Non-technical aspects
The Hydrogen 7 is about as luxurious as a car can be, based on BMW's top-of-the-line 7 Series (that is soon to be replaced by the fifth-generation 7 Series. It's got built-in navigation, built-in iDrive both front and rear (with slippery control knobs that BMW changed in other models), rear seat DVD, and night vision. The front seat backs adjust every way imaginable; you can adjust the rake of the top half of the seatback independently from the bottom half. The 5 back seat inches of legroom gained in the long (L) version of the 7 Series are lost to the hydrogen tank, hoses, and safety gear, but it's still spacious.

Should you buy? Um, can you buy?
The buying decision has been made for you. You can't buy one. BMW's fleet of 100 or so Hydrogen 7s are for short- and longer-term use by influencers.

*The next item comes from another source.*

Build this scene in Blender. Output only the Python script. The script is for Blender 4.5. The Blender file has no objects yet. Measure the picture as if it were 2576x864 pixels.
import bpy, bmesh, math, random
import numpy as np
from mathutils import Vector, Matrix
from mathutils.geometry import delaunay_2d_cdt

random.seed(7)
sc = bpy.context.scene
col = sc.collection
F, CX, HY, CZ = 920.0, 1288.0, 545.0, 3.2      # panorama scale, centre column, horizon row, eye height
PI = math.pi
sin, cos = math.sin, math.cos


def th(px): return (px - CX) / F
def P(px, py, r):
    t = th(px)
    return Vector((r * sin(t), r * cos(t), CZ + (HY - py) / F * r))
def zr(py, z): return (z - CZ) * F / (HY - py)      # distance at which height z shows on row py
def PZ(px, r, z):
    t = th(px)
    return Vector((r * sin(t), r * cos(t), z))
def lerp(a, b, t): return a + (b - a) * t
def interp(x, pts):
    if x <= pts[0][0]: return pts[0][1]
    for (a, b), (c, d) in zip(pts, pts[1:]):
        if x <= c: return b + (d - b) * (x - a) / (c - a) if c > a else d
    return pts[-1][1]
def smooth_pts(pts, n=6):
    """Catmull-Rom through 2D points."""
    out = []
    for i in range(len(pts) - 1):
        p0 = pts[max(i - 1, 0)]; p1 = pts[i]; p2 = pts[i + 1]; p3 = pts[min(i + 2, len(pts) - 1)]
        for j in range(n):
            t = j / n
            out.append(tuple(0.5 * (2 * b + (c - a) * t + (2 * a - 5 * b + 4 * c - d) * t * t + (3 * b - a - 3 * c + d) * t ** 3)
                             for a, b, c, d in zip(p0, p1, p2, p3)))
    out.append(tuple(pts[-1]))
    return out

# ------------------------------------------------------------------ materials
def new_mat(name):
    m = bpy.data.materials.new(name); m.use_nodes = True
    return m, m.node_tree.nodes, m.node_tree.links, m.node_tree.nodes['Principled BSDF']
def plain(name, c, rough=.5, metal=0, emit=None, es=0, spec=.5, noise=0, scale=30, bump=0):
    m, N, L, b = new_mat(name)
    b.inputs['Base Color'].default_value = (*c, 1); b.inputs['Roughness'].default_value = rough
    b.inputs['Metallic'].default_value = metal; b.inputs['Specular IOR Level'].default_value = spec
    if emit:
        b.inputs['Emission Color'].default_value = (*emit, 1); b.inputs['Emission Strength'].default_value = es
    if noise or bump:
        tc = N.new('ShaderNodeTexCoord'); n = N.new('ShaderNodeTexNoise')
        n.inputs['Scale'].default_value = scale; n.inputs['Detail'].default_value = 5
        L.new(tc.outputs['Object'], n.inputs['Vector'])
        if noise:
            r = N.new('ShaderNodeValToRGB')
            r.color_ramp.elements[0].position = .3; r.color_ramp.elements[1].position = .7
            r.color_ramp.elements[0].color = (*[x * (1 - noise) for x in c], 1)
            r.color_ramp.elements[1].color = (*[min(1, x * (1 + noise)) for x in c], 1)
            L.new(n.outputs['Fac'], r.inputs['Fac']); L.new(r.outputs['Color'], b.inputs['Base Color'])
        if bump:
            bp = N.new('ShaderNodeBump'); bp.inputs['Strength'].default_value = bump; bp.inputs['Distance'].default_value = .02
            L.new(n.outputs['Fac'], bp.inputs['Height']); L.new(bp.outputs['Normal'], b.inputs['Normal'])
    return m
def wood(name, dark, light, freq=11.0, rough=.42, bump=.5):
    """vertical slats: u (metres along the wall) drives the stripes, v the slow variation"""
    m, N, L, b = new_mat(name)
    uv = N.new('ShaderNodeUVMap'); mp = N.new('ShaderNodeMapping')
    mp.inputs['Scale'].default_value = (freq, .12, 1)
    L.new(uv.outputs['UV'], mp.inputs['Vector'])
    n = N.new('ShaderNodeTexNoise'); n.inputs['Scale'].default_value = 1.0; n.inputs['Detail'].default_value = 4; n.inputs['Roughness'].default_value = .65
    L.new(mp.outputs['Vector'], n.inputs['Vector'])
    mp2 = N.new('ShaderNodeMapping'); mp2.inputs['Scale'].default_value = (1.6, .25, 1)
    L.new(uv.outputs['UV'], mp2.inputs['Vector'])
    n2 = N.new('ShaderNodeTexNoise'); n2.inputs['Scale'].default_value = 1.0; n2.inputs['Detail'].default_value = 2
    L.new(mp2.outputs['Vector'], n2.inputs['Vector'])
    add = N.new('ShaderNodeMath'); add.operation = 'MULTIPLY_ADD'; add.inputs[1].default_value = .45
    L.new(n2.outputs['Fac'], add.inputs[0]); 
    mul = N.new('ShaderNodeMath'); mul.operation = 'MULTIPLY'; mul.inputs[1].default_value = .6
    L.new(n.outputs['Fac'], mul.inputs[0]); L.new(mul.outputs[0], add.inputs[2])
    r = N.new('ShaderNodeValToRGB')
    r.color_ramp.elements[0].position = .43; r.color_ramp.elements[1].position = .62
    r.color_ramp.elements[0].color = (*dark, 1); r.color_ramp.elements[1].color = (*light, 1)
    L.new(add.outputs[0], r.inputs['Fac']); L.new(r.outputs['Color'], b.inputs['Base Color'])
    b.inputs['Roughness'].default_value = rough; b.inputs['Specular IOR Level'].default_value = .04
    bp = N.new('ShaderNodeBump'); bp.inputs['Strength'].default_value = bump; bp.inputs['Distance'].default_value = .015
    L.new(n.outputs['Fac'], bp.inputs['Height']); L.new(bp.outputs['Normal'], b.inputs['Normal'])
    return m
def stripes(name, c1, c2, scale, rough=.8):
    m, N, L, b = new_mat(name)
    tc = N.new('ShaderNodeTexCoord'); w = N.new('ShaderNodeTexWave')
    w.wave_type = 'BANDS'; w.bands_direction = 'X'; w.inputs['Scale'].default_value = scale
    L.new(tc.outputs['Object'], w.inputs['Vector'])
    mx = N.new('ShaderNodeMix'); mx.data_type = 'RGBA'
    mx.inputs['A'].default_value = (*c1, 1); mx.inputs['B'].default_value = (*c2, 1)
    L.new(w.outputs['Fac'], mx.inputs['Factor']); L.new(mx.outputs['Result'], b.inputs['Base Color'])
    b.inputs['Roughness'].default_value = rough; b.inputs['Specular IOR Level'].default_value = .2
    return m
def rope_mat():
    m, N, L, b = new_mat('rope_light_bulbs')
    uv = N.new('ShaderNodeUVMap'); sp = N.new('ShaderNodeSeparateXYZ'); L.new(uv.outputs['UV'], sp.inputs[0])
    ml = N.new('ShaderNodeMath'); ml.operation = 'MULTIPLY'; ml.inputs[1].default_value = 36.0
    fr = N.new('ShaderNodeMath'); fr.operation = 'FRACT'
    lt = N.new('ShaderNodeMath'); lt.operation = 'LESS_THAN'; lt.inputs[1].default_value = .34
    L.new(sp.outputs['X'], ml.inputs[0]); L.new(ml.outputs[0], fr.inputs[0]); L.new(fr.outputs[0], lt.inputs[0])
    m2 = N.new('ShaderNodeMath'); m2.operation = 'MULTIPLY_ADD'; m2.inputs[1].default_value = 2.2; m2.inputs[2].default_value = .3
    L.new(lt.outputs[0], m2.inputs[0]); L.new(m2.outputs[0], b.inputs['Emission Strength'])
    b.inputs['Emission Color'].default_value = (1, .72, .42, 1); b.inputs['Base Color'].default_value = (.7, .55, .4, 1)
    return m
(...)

In addition to show-biz types who bring BMW plenty paparazzi coverage, they've also been in the hands of state and national politicians, environmentalists (Inconvenient Truth director-producer Davis Guggenheim), journalists and analysts, as well as some hand-selected mainstream drivers, typically those who've owned BMWs in the past.

Anyway, right now hydrogen is ridiculously expensive to buy and there are only a handful of limited-access stations, mostly clustered in the Los Angeles, New York, and Washington areas. Add in the limited range of hydrogen vehicles (non-BMW hydrogen vehicles don't have fallback propulsion) and this is a fascinating glimpse of our future 5-20 years from now. What's most impressive about the Hydrogen 7 is that it's utterly normal.